===== Provided records =====

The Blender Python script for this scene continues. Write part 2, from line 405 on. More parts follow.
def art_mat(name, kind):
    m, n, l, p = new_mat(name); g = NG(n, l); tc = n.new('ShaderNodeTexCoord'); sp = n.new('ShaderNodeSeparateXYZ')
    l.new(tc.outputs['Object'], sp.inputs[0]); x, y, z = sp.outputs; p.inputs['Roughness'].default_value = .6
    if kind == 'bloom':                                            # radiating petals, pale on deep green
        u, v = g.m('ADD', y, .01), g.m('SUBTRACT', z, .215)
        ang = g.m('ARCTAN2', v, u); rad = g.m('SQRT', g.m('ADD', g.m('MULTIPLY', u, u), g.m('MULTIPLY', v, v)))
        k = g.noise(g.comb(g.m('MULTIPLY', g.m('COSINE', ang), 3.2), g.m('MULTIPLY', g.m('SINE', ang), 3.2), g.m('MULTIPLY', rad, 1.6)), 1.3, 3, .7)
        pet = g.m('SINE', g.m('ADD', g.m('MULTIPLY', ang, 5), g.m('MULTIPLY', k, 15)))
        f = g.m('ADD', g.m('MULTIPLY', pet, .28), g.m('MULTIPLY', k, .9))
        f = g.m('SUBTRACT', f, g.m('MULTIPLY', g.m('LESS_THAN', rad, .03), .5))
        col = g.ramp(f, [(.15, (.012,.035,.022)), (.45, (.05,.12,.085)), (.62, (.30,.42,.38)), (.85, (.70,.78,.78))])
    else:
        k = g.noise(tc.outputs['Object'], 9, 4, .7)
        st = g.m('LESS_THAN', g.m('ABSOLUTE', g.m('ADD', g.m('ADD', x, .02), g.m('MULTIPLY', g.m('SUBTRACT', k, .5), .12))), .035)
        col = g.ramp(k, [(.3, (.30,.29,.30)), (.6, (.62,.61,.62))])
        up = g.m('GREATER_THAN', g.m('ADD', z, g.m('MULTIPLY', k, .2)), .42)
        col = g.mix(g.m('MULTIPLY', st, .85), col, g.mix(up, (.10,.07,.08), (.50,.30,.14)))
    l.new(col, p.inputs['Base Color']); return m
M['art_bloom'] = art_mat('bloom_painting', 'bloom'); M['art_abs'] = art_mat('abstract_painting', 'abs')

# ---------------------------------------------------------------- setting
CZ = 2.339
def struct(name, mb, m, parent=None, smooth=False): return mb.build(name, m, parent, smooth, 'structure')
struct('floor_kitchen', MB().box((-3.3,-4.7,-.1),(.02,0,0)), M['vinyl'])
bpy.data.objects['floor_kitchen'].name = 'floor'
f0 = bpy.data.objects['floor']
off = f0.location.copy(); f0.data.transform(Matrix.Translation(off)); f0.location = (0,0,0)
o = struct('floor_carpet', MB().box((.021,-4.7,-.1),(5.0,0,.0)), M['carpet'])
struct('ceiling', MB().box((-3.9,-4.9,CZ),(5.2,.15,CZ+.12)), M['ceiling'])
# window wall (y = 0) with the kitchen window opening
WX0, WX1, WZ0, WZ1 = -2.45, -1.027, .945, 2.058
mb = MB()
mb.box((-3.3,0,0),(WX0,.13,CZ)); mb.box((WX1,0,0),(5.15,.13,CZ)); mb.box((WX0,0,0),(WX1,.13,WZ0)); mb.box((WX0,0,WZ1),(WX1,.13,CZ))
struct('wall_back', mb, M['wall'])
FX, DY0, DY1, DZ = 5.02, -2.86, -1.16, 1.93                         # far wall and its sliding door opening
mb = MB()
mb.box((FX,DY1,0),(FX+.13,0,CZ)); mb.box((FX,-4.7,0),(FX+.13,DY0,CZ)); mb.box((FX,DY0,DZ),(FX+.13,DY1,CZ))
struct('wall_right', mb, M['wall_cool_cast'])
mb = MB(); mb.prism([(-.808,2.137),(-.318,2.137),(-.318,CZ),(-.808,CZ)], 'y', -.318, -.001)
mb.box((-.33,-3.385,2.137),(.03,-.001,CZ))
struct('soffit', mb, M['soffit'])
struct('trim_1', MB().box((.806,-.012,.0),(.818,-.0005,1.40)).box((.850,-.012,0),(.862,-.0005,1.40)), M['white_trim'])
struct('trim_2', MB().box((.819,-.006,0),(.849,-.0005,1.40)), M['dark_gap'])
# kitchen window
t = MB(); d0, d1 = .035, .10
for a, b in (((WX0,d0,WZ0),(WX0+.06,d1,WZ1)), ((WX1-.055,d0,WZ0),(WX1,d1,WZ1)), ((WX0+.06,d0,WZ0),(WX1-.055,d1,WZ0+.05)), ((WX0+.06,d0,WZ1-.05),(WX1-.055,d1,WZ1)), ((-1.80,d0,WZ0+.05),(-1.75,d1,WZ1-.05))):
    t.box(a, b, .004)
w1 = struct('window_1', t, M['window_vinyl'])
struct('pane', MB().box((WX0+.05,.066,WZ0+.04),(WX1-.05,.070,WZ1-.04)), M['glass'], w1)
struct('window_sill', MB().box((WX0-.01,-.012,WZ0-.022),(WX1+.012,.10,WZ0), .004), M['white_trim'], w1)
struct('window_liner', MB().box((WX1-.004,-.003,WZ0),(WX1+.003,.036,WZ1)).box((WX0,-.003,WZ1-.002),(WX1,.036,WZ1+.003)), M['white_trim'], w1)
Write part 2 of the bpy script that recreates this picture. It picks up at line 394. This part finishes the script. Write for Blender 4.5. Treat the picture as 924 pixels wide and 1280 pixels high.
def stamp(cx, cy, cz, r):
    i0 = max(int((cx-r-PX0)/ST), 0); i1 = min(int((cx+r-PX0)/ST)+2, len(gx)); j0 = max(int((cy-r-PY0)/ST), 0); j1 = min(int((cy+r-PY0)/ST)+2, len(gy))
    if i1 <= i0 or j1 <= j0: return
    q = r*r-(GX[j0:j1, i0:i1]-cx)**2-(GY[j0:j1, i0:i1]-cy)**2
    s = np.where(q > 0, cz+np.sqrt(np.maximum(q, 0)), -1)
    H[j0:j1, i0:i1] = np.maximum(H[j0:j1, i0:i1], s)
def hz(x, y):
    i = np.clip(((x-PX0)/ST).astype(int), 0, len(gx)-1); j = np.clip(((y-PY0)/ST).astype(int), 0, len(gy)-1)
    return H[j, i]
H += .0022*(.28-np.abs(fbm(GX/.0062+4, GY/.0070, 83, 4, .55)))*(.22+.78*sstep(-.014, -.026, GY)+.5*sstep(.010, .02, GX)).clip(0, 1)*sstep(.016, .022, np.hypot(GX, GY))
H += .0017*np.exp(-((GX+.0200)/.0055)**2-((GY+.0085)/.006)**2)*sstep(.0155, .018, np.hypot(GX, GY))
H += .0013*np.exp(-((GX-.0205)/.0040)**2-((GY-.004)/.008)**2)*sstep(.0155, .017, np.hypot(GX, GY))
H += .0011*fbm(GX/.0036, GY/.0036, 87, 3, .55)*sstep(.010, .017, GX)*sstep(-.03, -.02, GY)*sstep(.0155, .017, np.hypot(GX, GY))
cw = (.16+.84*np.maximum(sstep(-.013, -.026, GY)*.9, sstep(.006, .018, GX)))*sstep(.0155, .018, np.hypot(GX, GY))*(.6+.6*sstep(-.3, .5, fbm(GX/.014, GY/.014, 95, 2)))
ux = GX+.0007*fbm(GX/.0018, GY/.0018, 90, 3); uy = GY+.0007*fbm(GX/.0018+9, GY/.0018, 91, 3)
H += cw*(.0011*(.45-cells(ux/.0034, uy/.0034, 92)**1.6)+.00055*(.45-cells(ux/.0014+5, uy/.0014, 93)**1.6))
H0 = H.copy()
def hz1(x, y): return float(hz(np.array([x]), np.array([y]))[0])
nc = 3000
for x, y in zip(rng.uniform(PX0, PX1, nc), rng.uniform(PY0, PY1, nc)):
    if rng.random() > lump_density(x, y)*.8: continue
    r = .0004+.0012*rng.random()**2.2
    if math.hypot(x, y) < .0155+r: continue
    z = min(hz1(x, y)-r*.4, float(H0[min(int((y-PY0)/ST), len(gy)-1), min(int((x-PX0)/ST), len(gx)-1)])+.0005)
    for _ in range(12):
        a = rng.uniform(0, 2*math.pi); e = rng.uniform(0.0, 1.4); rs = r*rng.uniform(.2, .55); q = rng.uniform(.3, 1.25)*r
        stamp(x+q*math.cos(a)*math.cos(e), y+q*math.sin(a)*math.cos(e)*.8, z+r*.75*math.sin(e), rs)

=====

> _Objective_
Copy, please, every line from the start of the entries down to the line that holds "M['art_bloom'] = art_mat('bloom_painting', 'bloom');", with both of those lines included and no others.

> _Solution for this exercise_
The Blender Python script for this scene continues. Write part 2, from line 405 on. More parts follow.
def art_mat(name, kind):
    m, n, l, p = new_mat(name); g = NG(n, l); tc = n.new('ShaderNodeTexCoord'); sp = n.new('ShaderNodeSeparateXYZ')
    l.new(tc.outputs['Object'], sp.inputs[0]); x, y, z = sp.outputs; p.inputs['Roughness'].default_value = .6
    if kind == 'bloom':                                            # radiating petals, pale on deep green
        u, v = g.m('ADD', y, .01), g.m('SUBTRACT', z, .215)
        ang = g.m('ARCTAN2', v, u); rad = g.m('SQRT', g.m('ADD', g.m('MULTIPLY', u, u), g.m('MULTIPLY', v, v)))
        k = g.noise(g.comb(g.m('MULTIPLY', g.m('COSINE', ang), 3.2), g.m('MULTIPLY', g.m('SINE', ang), 3.2), g.m('MULTIPLY', rad, 1.6)), 1.3, 3, .7)
        pet = g.m('SINE', g.m('ADD', g.m('MULTIPLY', ang, 5), g.m('MULTIPLY', k, 15)))
        f = g.m('ADD', g.m('MULTIPLY', pet, .28), g.m('MULTIPLY', k, .9))
        f = g.m('SUBTRACT', f, g.m('MULTIPLY', g.m('LESS_THAN', rad, .03), .5))
        col = g.ramp(f, [(.15, (.012,.035,.022)), (.45, (.05,.12,.085)), (.62, (.30,.42,.38)), (.85, (.70,.78,.78))])
    else:
        k = g.noise(tc.outputs['Object'], 9, 4, .7)
        st = g.m('LESS_THAN', g.m('ABSOLUTE', g.m('ADD', g.m('ADD', x, .02), g.m('MULTIPLY', g.m('SUBTRACT', k, .5), .12))), .035)
        col = g.ramp(k, [(.3, (.30,.29,.30)), (.6, (.62,.61,.62))])
        up = g.m('GREATER_THAN', g.m('ADD', z, g.m('MULTIPLY', k, .2)), .42)
        col = g.mix(g.m('MULTIPLY', st, .85), col, g.mix(up, (.10,.07,.08), (.50,.30,.14)))
    l.new(col, p.inputs['Base Color']); return m
M['art_bloom'] = art_mat('bloom_painting', 'bloom'); M['art_abs'] = art_mat('abstract_painting', 'abs')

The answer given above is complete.